Awaiting (Fantasporto 2015)








Não nos apanha totalmente de surpresa, é claro logo de início que qualquer coisa de estranho, no mínimo, se passa naquela casa. O isolamento forçado, o ar agreste e fechado do pai e a atitude alienada e inconsequente da filha  são indícios que o melhor é fugir dali a sete pés o quanto antes. Mas quando nos apanha, tal como ele Jake é apanhado, atinge-nos com uma tal rara e avassaladora intensidade que nos deixa sem fôlego!

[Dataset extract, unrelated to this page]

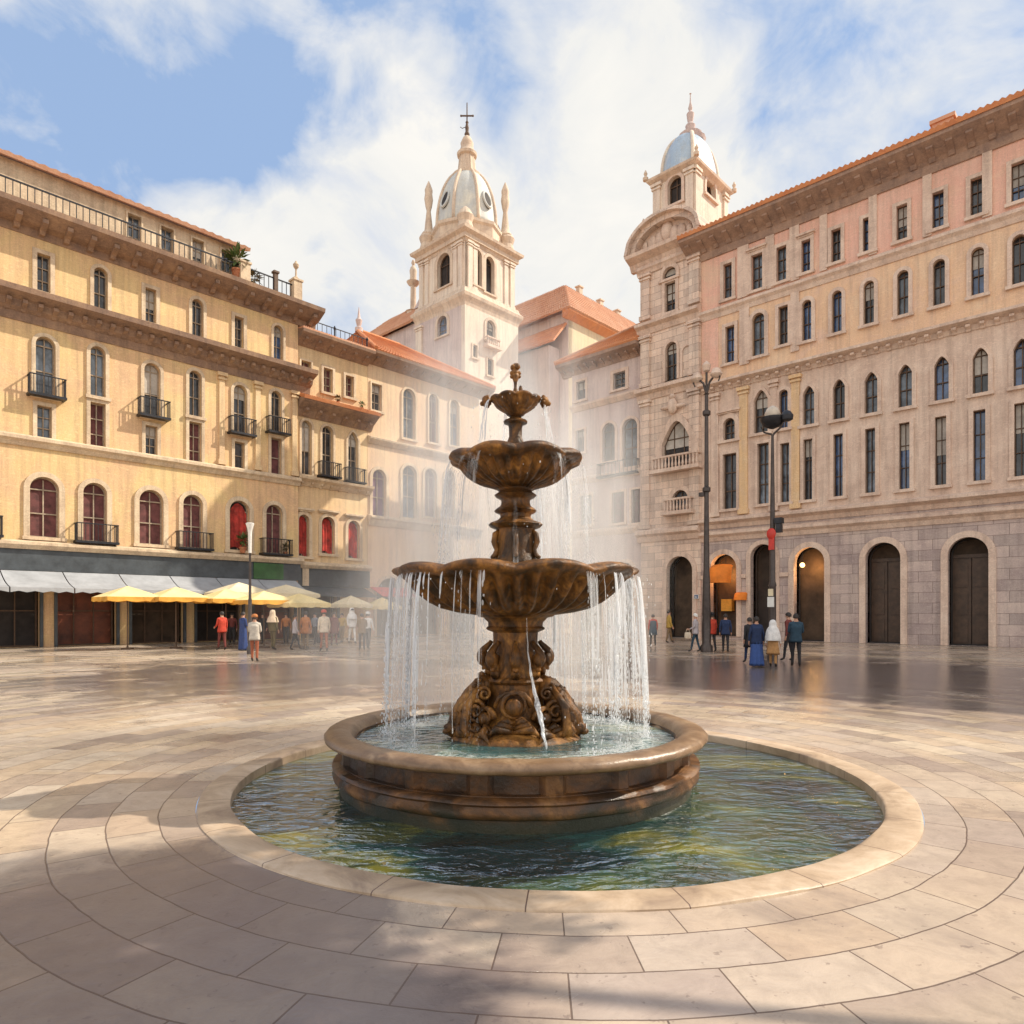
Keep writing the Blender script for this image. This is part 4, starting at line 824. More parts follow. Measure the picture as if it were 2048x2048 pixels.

"Awaiting" é exactamente tudo o que um filme deste género deve ser: tenso, vibrante, duro, surpreendente, violento, intrigante e arrasador. Tem um vilão, Morris (o pai), inquietante e convincente, assustador, enigmático e puro psicopata. A sua vítima, Jake, possui a dose certa de confiança, resistência e vulnerabilidade. E depois temos o terceiro vértice deste perturbador triângulo: a filha, Lauren, afastada de tudo e de todos, ingénua e perturbada, para tornar esta mistura ainda mais devastadora. O jogo de perseguição, de fuga e tortura, é sufocante, inteligente, incerto e sangrento, deixando-nos em constante e extático sobressalto, e tudo termina num horror e incredulidade sonantes e angustiantes! Quem sorrirá por último? A loucura estará certamente a seu lado, piscando-nos o olho, enquanto tentamos afastá-la...



06 março 2015

Children's Show (Fantasporto 2015)






A realidade é por vezes mais terrível que a ficção. É o que "Children's Show" nos mostra, frontal e duro, sem hesitações ou pudores. Nas Filipinas, a pobreza e a miséria forçam crianças entre os 10 e os 15 anos a participar em torneios ilegais de "streetfighting". O que "Children's Show" faz é relatar-nos essa realidade, sob o olhar já demasiado cru e experiente de dois irmãos. Assistimos às suas lutas, dentro e fora do ringue, que a miséria parece nunca vir só e eles têm também que enfrentar a negligência e violência vindas do pai. Felizmente, nem tudo é mau e se eles se têm um ao outro, também têm a avó e esta relação oferece-nos uma das mais, ainda que rara, enternecedora cena. Até a "escuridão" se sobrepôr novamente...

"Children's Show" constituiu uma agradável surpresa. Não conhecia o cinema filipino e sem dúvida que esta foi uma amostra cativante, séria e notável!



The Perfect Husband (Fantasporto 2015)








Durante a primeira metade do filme fiquei sem saber muito bom o que iria sair dali. Um casal em crise espera recuperar a relação que antes tinham indo passar um fim de semana fora no campo. A mulher é quem está claramente mais perturbada e lançam-se sugestões de que algo paranormal possa andar à solta. Depois de um susto e de um encontro com as autoridades, tudo parece melhorar e chega a vez do romance. E depois, subitamente, o descalabro ocorre e temos um psicopata à solta! E ao que parece, também a "xunguice", mas daquela mesmo má! Os protagonistas são ambos uns canastrões, sem um pingo de credibilidade, e as situações são construídas de forma tão ridícula e inconcebível que até dói! Desde a mulher que ao defender-se do ataque consegue parar o marido e foge mas deixa o machado com que ele a estava a atacar convenientemente aos seus pés até às expressões maradas de suposto psicopata com que o marido nos brinda, enfim, é um sem fim do piorio! E depois lá chega o twist final, ao qual concedo alguma graça, mas que depois de uma história tão mal construída, parece apenas um artifício fácil para colar o filme...o que, na minha opinião, definitivamente não resultou.


05 março 2015

III (Fantasporto 2015)






Fiquei como que perdida na beleza etérea de um sonho vago e intermitente. É que se há coisa de que este "III" se pode gabar é do seu deslumbramento visual, de uma fotografia sumptuosa e galante que gravita entre esperança e desespero, tranquilidade e temor, sonho e pesadelo. A música que a acompanha é um encaixe perfeito, sem dúvida.

Pena é que "III" não possua a consistência e profundidade narrativas que suportem a sua interessante premissa e que se aliem graciosamente à sua pujança visual. Assim como está, regista-se apenas como uma sucessão de belíssimas e quase hipnóticas imagens sem um fio condutor que lhes confira verdadeiro significado.